Material for this exercise

>> Start

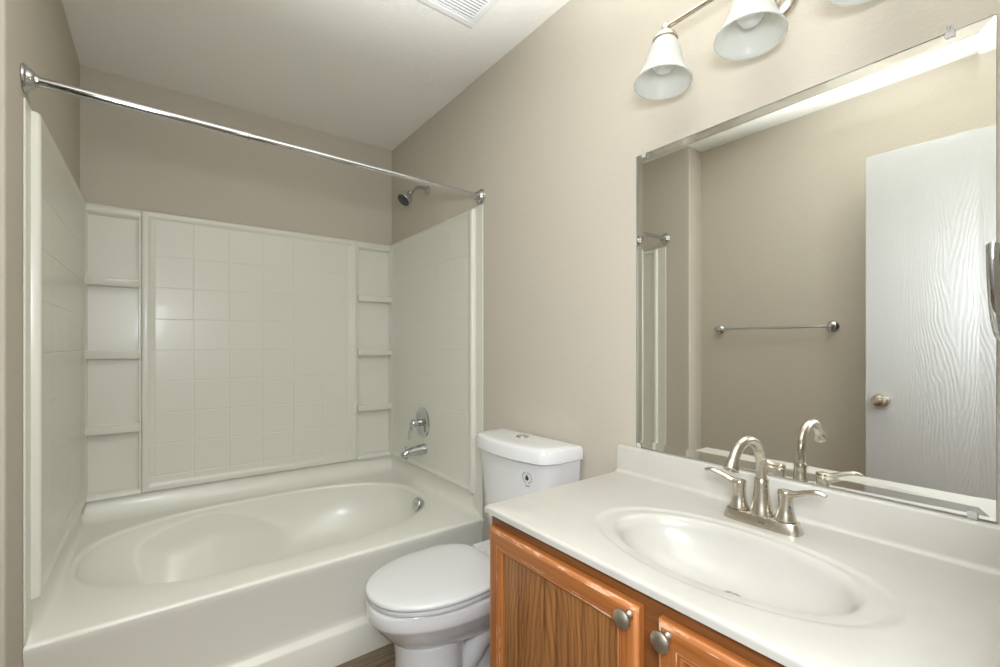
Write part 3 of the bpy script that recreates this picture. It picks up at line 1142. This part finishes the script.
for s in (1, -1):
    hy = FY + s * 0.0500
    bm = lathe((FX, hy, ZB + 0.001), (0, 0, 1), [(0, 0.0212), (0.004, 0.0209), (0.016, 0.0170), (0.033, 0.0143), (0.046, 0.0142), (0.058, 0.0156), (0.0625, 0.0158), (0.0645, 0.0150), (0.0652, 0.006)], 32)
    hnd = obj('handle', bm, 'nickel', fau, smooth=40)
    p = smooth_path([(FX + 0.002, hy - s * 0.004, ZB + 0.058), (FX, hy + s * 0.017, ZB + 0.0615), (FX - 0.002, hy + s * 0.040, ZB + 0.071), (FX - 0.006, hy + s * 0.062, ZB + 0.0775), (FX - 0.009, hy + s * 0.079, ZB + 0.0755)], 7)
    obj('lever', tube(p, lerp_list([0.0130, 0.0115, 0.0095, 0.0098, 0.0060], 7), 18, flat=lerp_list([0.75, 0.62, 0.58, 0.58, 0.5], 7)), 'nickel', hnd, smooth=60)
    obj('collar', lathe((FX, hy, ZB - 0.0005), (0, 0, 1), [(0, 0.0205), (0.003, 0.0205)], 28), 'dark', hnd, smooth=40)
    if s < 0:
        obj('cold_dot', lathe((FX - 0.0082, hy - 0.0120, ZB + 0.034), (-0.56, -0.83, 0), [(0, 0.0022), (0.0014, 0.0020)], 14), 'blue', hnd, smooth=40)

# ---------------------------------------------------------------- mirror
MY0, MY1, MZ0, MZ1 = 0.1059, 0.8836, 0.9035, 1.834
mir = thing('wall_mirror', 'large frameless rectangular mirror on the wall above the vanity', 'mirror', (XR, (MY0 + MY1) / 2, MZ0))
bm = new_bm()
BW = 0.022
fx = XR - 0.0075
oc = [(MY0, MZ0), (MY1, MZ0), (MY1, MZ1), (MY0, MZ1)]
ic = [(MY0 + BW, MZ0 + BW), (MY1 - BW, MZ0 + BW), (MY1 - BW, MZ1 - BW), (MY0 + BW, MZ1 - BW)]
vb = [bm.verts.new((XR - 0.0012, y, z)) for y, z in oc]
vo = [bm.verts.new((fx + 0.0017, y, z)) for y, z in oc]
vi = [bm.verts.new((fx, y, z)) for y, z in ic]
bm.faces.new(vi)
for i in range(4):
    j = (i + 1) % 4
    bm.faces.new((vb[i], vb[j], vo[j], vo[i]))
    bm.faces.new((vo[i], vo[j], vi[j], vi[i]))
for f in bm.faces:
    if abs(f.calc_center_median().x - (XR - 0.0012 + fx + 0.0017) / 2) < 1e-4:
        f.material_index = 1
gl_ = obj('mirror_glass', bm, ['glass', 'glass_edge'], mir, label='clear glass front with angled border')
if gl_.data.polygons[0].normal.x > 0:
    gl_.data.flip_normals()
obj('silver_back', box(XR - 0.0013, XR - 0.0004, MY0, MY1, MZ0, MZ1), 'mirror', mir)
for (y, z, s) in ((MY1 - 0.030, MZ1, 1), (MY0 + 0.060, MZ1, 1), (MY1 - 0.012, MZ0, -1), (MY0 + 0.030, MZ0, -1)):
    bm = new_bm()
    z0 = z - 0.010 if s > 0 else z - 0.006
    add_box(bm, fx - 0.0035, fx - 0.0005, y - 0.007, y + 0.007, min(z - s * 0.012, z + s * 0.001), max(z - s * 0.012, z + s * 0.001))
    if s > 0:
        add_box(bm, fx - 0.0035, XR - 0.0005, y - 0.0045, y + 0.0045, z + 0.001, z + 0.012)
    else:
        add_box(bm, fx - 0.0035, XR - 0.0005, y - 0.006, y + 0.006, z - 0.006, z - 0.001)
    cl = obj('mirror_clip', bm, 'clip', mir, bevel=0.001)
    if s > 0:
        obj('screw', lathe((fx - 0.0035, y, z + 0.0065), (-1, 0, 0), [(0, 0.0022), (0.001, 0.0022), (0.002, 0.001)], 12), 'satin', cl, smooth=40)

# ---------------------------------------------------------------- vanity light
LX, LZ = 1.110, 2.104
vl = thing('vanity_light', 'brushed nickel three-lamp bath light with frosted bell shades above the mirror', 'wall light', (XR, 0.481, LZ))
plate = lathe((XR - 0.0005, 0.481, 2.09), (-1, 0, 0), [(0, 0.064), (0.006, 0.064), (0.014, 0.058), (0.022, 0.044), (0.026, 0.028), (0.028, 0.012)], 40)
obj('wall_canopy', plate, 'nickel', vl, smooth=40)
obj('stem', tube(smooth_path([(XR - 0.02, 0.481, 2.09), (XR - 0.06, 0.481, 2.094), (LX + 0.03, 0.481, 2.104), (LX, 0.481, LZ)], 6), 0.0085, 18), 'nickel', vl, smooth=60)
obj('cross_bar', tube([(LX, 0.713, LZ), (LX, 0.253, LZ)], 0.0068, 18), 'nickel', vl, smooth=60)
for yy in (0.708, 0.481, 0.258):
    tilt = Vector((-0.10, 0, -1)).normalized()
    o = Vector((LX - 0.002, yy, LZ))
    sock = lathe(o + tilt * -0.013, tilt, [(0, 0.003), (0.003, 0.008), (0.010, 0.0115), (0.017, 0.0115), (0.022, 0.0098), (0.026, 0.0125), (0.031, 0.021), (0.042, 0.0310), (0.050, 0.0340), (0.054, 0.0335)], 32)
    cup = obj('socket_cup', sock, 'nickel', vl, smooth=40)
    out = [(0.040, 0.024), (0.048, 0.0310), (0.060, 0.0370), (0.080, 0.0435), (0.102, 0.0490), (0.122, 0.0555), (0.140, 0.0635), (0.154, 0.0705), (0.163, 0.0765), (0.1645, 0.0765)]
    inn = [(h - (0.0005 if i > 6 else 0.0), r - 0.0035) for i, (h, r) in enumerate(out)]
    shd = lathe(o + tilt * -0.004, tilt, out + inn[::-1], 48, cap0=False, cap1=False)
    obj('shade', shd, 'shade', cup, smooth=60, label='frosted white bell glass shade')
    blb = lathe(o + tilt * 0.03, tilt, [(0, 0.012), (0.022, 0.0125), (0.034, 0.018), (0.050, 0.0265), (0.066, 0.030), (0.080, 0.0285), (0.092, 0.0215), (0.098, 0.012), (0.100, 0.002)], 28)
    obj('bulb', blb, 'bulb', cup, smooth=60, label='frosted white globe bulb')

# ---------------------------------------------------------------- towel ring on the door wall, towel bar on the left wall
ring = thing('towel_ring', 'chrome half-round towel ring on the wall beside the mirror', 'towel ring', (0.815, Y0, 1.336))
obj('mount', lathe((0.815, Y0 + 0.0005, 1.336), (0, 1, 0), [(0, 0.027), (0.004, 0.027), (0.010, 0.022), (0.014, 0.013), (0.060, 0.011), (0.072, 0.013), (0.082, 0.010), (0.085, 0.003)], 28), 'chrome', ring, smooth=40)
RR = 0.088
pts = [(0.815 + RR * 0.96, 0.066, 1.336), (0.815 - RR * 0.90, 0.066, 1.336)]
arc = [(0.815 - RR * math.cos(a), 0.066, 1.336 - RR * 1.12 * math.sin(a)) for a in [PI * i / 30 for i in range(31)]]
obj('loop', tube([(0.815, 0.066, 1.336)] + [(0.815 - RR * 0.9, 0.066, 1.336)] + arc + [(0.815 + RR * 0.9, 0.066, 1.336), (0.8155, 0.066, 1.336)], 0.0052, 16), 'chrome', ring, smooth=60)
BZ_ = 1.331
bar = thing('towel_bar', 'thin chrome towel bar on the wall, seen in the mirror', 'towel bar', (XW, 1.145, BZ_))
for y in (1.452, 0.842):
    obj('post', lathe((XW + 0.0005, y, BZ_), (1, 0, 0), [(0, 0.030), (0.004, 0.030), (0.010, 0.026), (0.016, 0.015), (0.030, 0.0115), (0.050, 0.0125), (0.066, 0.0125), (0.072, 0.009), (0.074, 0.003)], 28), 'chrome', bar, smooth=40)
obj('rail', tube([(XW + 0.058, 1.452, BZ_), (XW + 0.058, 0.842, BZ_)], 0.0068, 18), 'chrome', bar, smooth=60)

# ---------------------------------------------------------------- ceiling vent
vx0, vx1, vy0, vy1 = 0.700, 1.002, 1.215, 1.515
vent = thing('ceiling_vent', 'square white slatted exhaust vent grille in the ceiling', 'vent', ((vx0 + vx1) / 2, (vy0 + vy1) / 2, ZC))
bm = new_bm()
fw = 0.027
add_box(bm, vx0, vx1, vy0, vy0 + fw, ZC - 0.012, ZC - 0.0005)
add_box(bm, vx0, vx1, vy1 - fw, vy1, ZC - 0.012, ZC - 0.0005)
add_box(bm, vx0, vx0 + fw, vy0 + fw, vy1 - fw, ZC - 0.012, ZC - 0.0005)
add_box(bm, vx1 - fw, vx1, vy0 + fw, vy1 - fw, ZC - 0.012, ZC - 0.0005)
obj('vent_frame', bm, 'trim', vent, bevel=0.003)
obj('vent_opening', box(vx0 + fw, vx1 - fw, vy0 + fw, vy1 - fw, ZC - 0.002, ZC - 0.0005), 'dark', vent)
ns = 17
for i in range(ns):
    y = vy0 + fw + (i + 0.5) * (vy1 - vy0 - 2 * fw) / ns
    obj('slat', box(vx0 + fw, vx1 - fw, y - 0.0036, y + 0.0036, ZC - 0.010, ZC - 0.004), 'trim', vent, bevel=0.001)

>> End
>> Start

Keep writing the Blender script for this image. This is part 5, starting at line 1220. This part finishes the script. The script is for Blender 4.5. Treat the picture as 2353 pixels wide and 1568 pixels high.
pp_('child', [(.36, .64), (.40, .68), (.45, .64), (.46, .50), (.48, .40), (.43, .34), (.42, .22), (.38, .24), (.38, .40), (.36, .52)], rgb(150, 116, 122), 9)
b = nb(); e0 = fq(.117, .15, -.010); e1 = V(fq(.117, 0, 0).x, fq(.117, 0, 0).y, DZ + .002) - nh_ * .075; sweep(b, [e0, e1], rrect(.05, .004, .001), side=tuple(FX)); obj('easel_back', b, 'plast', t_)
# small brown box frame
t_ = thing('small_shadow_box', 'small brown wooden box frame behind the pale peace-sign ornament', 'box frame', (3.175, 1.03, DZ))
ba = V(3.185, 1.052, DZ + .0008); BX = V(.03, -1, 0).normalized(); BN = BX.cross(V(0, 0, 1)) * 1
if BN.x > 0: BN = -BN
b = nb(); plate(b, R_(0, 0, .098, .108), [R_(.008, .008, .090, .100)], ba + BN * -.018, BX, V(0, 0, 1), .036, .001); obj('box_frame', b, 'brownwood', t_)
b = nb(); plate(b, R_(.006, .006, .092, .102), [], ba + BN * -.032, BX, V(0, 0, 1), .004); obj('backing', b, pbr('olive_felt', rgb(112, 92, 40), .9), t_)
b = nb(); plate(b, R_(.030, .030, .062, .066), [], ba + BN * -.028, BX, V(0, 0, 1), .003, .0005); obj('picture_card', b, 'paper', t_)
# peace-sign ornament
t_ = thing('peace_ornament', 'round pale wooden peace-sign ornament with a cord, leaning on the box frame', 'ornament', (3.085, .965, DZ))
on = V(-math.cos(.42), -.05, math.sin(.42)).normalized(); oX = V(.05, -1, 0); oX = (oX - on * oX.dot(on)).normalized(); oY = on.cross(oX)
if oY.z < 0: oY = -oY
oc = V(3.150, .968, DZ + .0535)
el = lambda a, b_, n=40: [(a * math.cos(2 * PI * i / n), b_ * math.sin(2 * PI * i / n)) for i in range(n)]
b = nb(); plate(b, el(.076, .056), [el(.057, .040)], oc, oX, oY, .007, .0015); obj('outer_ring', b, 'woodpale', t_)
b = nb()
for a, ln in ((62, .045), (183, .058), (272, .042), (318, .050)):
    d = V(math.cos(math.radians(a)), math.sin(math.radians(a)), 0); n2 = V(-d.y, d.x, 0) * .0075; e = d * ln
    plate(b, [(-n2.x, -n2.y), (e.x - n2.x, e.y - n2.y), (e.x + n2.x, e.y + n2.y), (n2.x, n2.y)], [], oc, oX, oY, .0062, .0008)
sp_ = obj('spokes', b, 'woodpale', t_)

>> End

What this task involves
Among the lines above, find the one with "Write part 3" and the one with "obj('cold_dot', lathe((FX - 0.0082, hy". Quote both and everything between them, exactly.

Output below
Write part 3 of the bpy script that recreates this picture. It picks up at line 1142. This part finishes the script.
for s in (1, -1):
    hy = FY + s * 0.0500
    bm = lathe((FX, hy, ZB + 0.001), (0, 0, 1), [(0, 0.0212), (0.004, 0.0209), (0.016, 0.0170), (0.033, 0.0143), (0.046, 0.0142), (0.058, 0.0156), (0.0625, 0.0158), (0.0645, 0.0150), (0.0652, 0.006)], 32)
    hnd = obj('handle', bm, 'nickel', fau, smooth=40)
    p = smooth_path([(FX + 0.002, hy - s * 0.004, ZB + 0.058), (FX, hy + s * 0.017, ZB + 0.0615), (FX - 0.002, hy + s * 0.040, ZB + 0.071), (FX - 0.006, hy + s * 0.062, ZB + 0.0775), (FX - 0.009, hy + s * 0.079, ZB + 0.0755)], 7)
    obj('lever', tube(p, lerp_list([0.0130, 0.0115, 0.0095, 0.0098, 0.0060], 7), 18, flat=lerp_list([0.75, 0.62, 0.58, 0.58, 0.5], 7)), 'nickel', hnd, smooth=60)
    obj('collar', lathe((FX, hy, ZB - 0.0005), (0, 0, 1), [(0, 0.0205), (0.003, 0.0205)], 28), 'dark', hnd, smooth=40)
    if s < 0:
        obj('cold_dot', lathe((FX - 0.0082, hy - 0.0120, ZB + 0.034), (-0.56, -0.83, 0), [(0, 0.0022), (0.0014, 0.0020)], 14), 'blue', hnd, smooth=40)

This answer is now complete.